● **Written request**
Exclude the pictures, then copy all remaining records exactly.

====

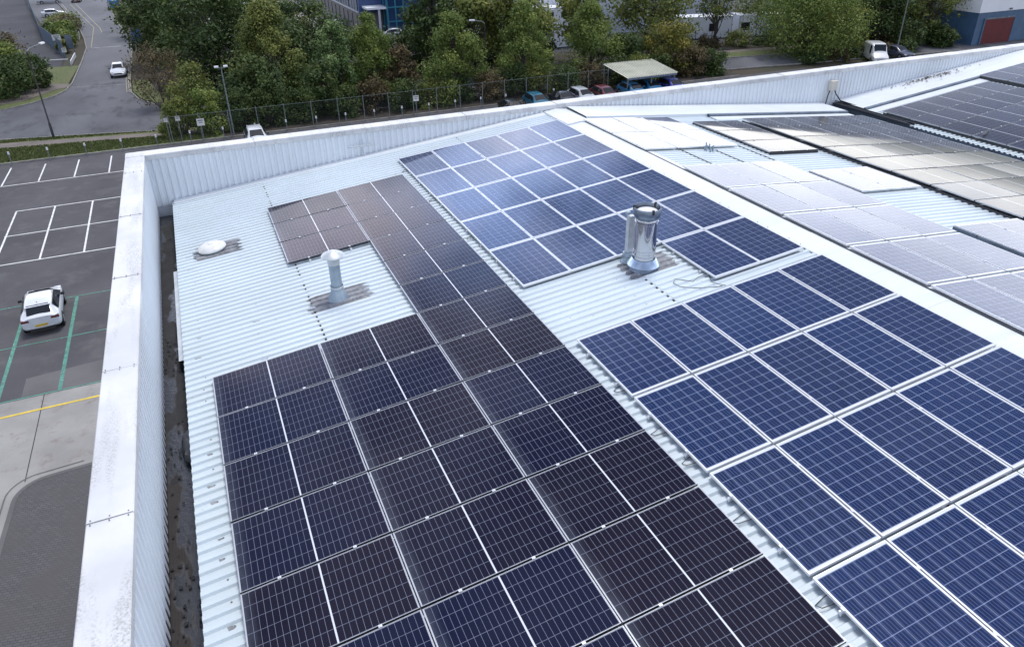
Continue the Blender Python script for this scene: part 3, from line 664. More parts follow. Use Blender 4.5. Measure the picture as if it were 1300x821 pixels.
line_strip(rm, [(-22.9, 201.5), (-17.0, 165.3), (-14.9, 141)], .12, .018); structure('road_markings', rm, M_worn)
rm = MB(); line_strip(rm, [(-21.2, 200.5), (-13.67, 155.45), (-12.6, 131)], .12, .016); line_strip(rm, [(-20.0, 200), (-12.6, 154), (-12.0, 148)], .12, .016); line_strip(rm, [(-6.95, 112), (-6.75, 101), (-6.5, 95)], .10, .006); line_strip(rm, [(-7.2, 111), (-7.0, 101), (-6.75, 95)], .08, .006); structure('yellow_road_lines', rm, M_yellowworn)

# ------------------------------------------------------------------ fences, posts, lamps
def fence_sheet_mat():
    m, nt, b = newmat('fence_mesh'); N = NT(nt); tc = N.n('ShaderNodeTexCoord').outputs['Object']; sx = N.n('ShaderNodeSeparateXYZ'); N.link(tc, sx.inputs[0])
    def g(v, p, w): return N.math('LESS_THAN', N.math('FRACT', N.math('DIVIDE', v, p)), w)
    a = N.math('MAXIMUM', g(sx.outputs[0], .1, .05), g(sx.outputs[2], .2, .04))
    b.inputs['Base Color'].default_value = (.05, .06, .06, 1); b.inputs['Roughness'].default_value = .6; N.link(a, b.inputs['Alpha']); return m
M_mesh = fence_sheet_mat(); M_post = surf('grey_post', (.19, .22, .22), (.13, .15, .16), .6, 6)
t = thing('mesh_fence', 'long grey steel mesh fence with round posts behind the parked cars', 'fence', (-2.33, 69.65, .05))
for k in range(21):
    mb = MB(); x = k * 2.46; mb.box(x - .03, x + .03, -.03, .03, 0, 2.45); mb.box(x - .035, x + .035, -.035, .035, 2.45, 2.47); mb.build('fence_post', M_post, t)
mb = MB()
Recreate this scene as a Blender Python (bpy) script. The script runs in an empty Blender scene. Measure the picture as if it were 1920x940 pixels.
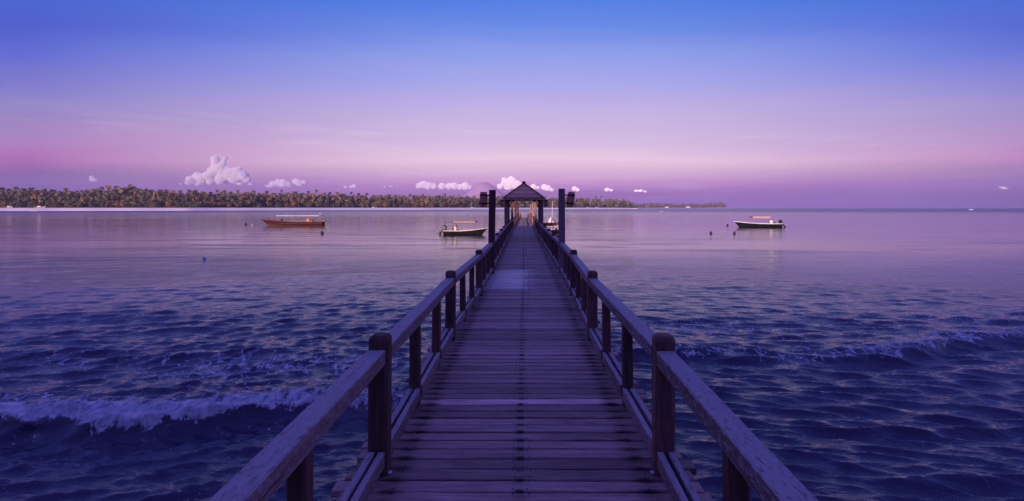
import bpy, bmesh, math, random
import numpy as np
from mathutils import Vector, Matrix, Euler

random.seed(7)
rng = np.random.default_rng(7)
scene = bpy.context.scene
COL = scene.collection
R = math.radians

# ------------------------------------------------------------------ camera, sky, sun, exposure
HZ = 389.5          # horizon row in the photograph, only used to turn a pixel into a place
FPX = 900.0
VPX = 983.0
EYE = 3.5
cam = bpy.data.objects.new('camera', bpy.data.cameras.new('camera'))
COL.objects.link(cam)
scene.camera = cam
cam.location = (0, 0, EYE)
cam.rotation_euler = (R(90), 0, 0)
cam.data.sensor_width = 36
cam.data.lens = 36 * FPX / 1920
cam.data.shift_x = -(VPX - 960) / 1920
cam.data.shift_y = -(470 - HZ) / 1920
cam.data.clip_start = 0.1
cam.data.clip_end = 60000

scene.view_settings.view_transform = 'Standard'
scene.view_settings.look = 'None'
scene.view_settings.exposure = 0
scene.view_settings.gamma = 1
scene.view_settings.use_curve_mapping = False
scene.cycles.use_denoising = True
scene.cycles.max_bounces = 14
scene.cycles.diffuse_bounces = 3
scene.cycles.glossy_bounces = 3
scene.cycles.transparent_max_bounces = 12
scene.cycles.volume_bounces = 14
scene.cycles.sample_clamp_indirect = 10


def lin(c):
    out = []
    for v in c:
        v = v / 255.0
        out.append(v / 12.92 if v <= 0.04045 else ((v + 0.055) / 1.055) ** 2.4)
    return tuple(out)


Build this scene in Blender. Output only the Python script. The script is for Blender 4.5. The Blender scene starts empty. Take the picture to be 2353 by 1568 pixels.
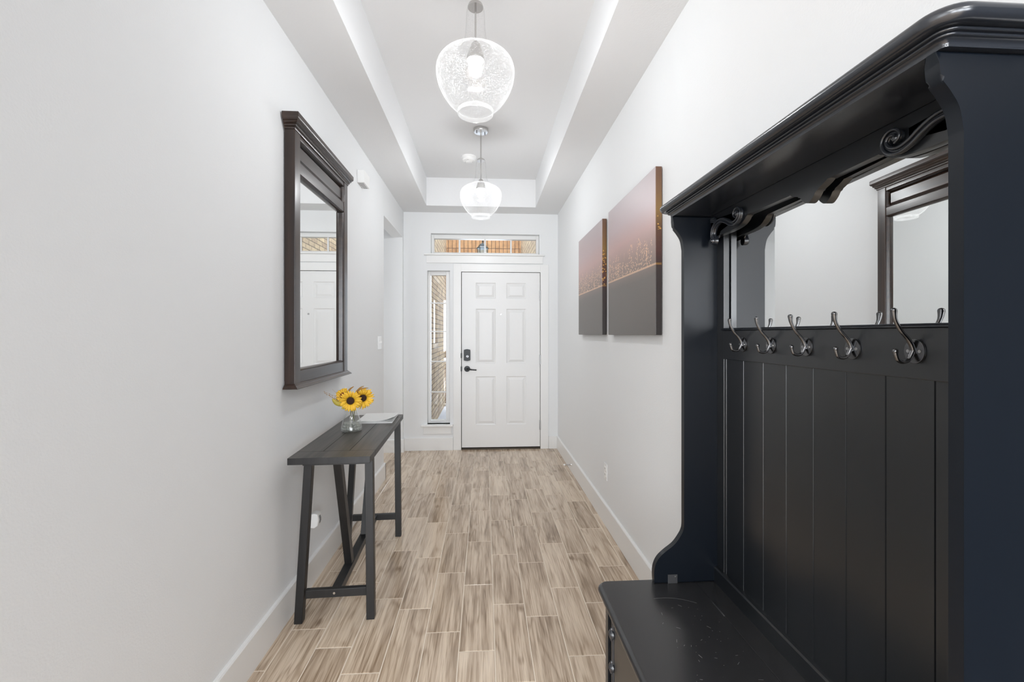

====

● **Solution to this exercise**
Continue the Blender Python script for this scene: part 3, from line 664. More parts follow. Use Blender 4.5. Measure the picture as if it were 1300x821 pixels.
line_strip(rm, [(-22.9, 201.5), (-17.0, 165.3), (-14.9, 141)], .12, .018); structure('road_markings', rm, M_worn)
rm = MB(); line_strip(rm, [(-21.2, 200.5), (-13.67, 155.45), (-12.6, 131)], .12, .016); line_strip(rm, [(-20.0, 200), (-12.6, 154), (-12.0, 148)], .12, .016); line_strip(rm, [(-6.95, 112), (-6.75, 101), (-6.5, 95)], .10, .006); line_strip(rm, [(-7.2, 111), (-7.0, 101), (-6.75, 95)], .08, .006); structure('yellow_road_lines', rm, M_yellowworn)

# ------------------------------------------------------------------ fences, posts, lamps
def fence_sheet_mat():
    m, nt, b = newmat('fence_mesh'); N = NT(nt); tc = N.n('ShaderNodeTexCoord').outputs['Object']; sx = N.n('ShaderNodeSeparateXYZ'); N.link(tc, sx.inputs[0])
    def g(v, p, w): return N.math('LESS_THAN', N.math('FRACT', N.math('DIVIDE', v, p)), w)
    a = N.math('MAXIMUM', g(sx.outputs[0], .1, .05), g(sx.outputs[2], .2, .04))
    b.inputs['Base Color'].default_value = (.05, .06, .06, 1); b.inputs['Roughness'].default_value = .6; N.link(a, b.inputs['Alpha']); return m
M_mesh = fence_sheet_mat(); M_post = surf('grey_post', (.19, .22, .22), (.13, .15, .16), .6, 6)
t = thing('mesh_fence', 'long grey steel mesh fence with round posts behind the parked cars', 'fence', (-2.33, 69.65, .05))
for k in range(21):
    mb = MB(); x = k * 2.46; mb.box(x - .03, x + .03, -.03, .03, 0, 2.45); mb.box(x - .035, x + .035, -.035, .035, 2.45, 2.47); mb.build('fence_post', M_post, t)
mb = MB()
Recreate this scene as a Blender Python (bpy) script. The script runs in an empty Blender scene. Measure the picture as if it were 1920x940 pixels.
import bpy, bmesh, math, random
import numpy as np
from mathutils import Vector, Matrix, Euler

random.seed(7)
rng = np.random.default_rng(7)
scene = bpy.context.scene
COL = scene.collection
R = math.radians

# ------------------------------------------------------------------ camera, sky, sun, exposure
HZ = 389.5          # horizon row in the photograph, only used to turn a pixel into a place
FPX = 900.0
VPX = 983.0
EYE = 3.5
cam = bpy.data.objects.new('camera', bpy.data.cameras.new('camera'))
COL.objects.link(cam)
scene.camera = cam
cam.location = (0, 0, EYE)
cam.rotation_euler = (R(90), 0, 0)
cam.data.sensor_width = 36
cam.data.lens = 36 * FPX / 1920
cam.data.shift_x = -(VPX - 960) / 1920
cam.data.shift_y = -(470 - HZ) / 1920
cam.data.clip_start = 0.1
cam.data.clip_end = 60000

scene.view_settings.view_transform = 'Standard'
scene.view_settings.look = 'None'
scene.view_settings.exposure = 0
scene.view_settings.gamma = 1
scene.view_settings.use_curve_mapping = False
scene.cycles.use_denoising = True
scene.cycles.max_bounces = 14
scene.cycles.diffuse_bounces = 3
scene.cycles.glossy_bounces = 3
scene.cycles.transparent_max_bounces = 12
scene.cycles.volume_bounces = 14
scene.cycles.sample_clamp_indirect = 10


def lin(c):
    out = []
    for v in c:
        v = v / 255.0
        out.append(v / 12.92 if v <= 0.04045 else ((v + 0.055) / 1.055) ** 2.4)
    return tuple(out)


Build this scene in Blender. Output only the Python script. The script is for Blender 4.5. The Blender scene starts empty. Take the picture to be 2353 by 1568 pixels.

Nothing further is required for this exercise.